• **SUPPLIED MATERIAL**
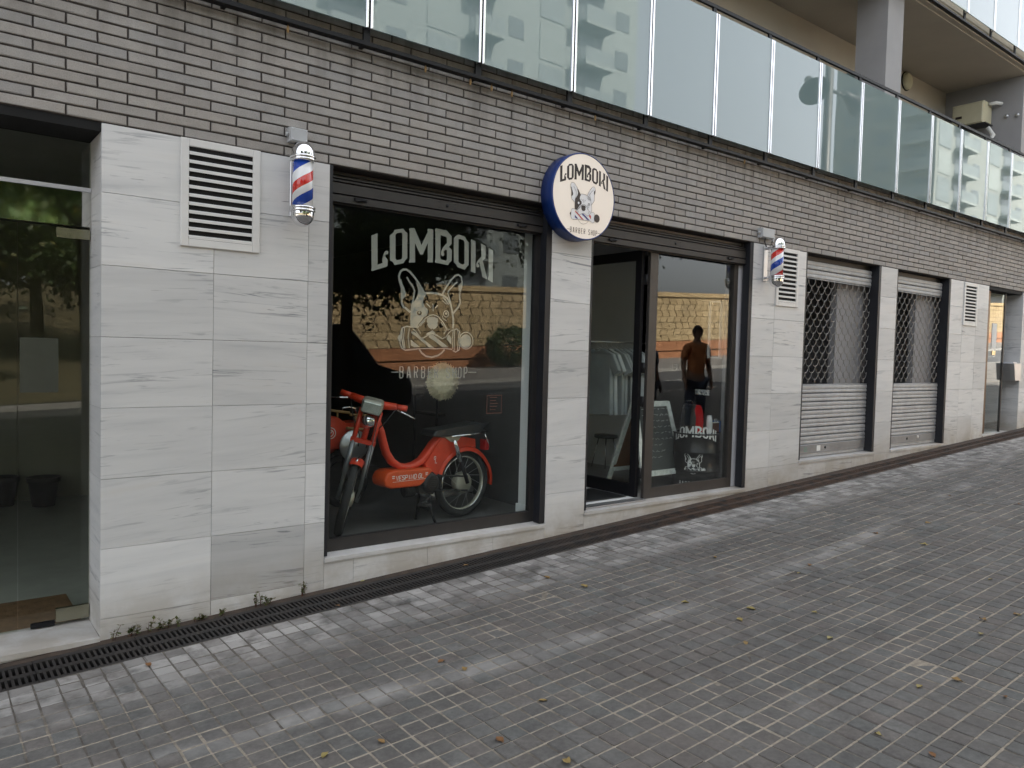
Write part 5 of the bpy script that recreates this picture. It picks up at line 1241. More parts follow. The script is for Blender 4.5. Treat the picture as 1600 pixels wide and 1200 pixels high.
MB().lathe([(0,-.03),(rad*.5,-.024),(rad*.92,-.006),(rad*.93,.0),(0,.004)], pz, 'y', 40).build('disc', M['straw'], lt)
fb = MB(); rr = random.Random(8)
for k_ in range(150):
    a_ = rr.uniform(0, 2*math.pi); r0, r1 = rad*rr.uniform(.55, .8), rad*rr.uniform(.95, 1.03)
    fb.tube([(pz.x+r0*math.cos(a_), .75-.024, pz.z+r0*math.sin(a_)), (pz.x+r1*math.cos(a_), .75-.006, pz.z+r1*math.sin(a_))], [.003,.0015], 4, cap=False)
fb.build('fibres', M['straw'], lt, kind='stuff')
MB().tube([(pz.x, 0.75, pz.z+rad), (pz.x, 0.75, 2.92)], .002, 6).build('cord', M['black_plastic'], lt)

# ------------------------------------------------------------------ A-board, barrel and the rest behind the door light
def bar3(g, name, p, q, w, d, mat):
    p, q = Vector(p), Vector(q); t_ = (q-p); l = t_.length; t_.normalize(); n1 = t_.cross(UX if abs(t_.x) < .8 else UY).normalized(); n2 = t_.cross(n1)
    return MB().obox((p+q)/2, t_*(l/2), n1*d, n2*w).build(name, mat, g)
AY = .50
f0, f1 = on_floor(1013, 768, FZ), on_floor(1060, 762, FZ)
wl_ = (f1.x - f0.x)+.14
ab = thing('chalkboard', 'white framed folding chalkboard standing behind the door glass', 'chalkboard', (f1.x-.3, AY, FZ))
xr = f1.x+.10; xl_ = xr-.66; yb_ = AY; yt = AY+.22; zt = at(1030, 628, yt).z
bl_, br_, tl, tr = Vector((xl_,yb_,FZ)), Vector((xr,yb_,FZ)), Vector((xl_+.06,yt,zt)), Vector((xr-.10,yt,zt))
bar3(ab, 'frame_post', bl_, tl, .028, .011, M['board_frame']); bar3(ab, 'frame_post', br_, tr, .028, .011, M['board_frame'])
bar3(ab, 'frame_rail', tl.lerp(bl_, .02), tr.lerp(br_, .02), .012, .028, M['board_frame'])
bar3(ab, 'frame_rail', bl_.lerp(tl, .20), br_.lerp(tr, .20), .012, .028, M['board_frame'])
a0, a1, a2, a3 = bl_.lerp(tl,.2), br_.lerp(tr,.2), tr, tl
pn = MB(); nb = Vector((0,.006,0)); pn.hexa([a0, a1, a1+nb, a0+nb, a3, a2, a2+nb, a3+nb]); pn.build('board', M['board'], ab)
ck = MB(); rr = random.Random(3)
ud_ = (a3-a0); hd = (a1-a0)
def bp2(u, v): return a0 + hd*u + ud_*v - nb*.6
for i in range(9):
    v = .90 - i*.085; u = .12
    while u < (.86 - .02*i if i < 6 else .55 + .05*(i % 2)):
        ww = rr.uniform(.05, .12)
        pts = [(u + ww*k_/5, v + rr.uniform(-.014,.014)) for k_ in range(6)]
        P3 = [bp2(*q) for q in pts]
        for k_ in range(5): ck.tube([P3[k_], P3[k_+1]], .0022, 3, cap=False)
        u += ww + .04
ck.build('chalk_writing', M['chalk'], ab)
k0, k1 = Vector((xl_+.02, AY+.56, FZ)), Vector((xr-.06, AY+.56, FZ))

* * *

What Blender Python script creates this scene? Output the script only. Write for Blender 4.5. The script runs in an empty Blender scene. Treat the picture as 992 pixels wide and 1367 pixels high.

--

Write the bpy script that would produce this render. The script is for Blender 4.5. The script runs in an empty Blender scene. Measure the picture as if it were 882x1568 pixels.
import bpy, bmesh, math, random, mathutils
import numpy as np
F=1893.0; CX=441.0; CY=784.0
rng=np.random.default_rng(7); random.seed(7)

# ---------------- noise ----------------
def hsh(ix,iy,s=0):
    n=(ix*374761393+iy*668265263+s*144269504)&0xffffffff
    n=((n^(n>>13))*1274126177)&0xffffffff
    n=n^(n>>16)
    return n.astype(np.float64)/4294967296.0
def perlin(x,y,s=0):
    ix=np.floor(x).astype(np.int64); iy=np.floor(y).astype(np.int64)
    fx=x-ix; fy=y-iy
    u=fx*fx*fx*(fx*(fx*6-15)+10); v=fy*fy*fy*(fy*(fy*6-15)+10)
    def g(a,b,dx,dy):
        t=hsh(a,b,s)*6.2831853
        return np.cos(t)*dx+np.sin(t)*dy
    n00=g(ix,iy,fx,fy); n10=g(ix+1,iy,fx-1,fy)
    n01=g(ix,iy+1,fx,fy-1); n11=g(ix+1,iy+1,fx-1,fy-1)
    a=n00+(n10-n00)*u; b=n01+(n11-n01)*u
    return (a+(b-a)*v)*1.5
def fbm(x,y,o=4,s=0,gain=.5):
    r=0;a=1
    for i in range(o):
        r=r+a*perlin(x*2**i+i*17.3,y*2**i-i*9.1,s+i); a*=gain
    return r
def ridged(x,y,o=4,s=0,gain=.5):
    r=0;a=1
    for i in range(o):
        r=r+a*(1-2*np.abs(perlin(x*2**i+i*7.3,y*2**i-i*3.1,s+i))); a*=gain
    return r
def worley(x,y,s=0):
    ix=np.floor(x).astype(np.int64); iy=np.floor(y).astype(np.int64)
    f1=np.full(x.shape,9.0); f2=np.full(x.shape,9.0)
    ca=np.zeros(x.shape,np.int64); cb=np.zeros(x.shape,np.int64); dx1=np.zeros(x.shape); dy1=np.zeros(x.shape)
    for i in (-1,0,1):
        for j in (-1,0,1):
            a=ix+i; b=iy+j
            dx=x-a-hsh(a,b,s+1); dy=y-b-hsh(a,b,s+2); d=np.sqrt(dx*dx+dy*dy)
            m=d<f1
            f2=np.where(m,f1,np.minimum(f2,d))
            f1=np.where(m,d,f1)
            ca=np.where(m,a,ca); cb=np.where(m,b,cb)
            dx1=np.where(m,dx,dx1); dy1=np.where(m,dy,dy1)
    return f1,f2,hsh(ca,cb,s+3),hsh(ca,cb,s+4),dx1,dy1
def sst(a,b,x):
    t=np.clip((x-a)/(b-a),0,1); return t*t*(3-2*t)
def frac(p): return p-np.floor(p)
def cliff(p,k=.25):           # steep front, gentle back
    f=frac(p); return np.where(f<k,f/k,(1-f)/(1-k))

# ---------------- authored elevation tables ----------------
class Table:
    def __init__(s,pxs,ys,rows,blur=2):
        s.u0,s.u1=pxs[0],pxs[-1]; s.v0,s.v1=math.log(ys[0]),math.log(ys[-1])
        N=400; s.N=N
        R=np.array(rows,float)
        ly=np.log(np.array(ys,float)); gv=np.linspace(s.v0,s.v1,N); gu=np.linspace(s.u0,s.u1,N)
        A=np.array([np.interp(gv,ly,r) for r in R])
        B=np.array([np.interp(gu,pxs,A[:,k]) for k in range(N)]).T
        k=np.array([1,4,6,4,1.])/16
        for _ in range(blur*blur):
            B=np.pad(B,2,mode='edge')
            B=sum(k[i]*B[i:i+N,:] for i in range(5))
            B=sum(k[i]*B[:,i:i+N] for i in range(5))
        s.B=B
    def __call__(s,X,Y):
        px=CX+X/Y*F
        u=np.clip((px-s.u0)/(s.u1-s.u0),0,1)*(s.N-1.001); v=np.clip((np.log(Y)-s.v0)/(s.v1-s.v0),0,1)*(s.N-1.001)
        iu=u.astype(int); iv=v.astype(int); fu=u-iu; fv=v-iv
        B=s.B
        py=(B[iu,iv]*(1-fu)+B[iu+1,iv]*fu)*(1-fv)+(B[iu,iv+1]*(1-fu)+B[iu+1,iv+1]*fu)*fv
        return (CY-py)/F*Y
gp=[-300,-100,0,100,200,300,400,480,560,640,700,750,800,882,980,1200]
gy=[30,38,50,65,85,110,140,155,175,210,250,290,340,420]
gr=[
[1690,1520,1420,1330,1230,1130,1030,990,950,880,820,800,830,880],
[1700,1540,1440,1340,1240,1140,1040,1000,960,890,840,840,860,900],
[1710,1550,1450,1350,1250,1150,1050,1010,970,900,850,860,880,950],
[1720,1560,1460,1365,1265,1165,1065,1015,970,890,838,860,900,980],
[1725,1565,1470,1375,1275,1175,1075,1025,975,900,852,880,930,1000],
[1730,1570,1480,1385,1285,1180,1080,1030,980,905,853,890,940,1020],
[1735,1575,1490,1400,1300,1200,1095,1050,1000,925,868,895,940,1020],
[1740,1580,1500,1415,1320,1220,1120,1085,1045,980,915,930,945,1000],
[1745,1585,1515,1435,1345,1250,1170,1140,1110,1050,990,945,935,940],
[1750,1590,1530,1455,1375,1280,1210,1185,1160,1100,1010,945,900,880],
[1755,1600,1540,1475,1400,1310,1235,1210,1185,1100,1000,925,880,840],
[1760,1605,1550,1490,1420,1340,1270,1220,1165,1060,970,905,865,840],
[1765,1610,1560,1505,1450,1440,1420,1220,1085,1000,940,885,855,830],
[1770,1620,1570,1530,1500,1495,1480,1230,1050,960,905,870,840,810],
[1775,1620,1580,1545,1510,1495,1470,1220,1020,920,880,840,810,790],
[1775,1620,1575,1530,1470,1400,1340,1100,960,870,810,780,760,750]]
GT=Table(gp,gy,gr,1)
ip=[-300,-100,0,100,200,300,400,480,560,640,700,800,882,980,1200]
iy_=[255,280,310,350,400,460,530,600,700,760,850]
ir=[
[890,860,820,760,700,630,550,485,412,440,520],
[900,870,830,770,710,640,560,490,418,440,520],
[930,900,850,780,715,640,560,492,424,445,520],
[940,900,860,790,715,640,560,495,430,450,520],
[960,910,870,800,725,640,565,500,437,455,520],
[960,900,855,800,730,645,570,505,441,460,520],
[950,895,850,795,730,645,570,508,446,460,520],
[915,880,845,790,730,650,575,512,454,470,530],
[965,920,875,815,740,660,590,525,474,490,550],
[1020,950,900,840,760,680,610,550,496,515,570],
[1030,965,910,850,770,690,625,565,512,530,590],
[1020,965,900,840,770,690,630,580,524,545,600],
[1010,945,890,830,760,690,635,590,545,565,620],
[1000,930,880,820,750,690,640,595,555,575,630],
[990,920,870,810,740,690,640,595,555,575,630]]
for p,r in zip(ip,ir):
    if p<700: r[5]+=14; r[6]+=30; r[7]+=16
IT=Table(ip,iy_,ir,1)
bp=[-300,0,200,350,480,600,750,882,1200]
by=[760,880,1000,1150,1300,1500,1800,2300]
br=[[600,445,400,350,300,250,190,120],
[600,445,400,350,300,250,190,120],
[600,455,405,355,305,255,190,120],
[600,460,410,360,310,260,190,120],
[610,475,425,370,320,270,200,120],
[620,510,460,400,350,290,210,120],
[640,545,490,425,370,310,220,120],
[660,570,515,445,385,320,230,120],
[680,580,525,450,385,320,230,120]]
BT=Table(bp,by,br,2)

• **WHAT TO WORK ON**
Above are the entries. Output exactly the lines beginning with the line that has "Write the bpy" and ending with the line that has "rng=np.random.default_rng(7); random.seed(7)".

• **SOLUTION TO THE EXERCISE**
Write the bpy script that would produce this render. The script is for Blender 4.5. The script runs in an empty Blender scene. Measure the picture as if it were 882x1568 pixels.
import bpy, bmesh, math, random, mathutils
import numpy as np
F=1893.0; CX=441.0; CY=784.0
rng=np.random.default_rng(7); random.seed(7)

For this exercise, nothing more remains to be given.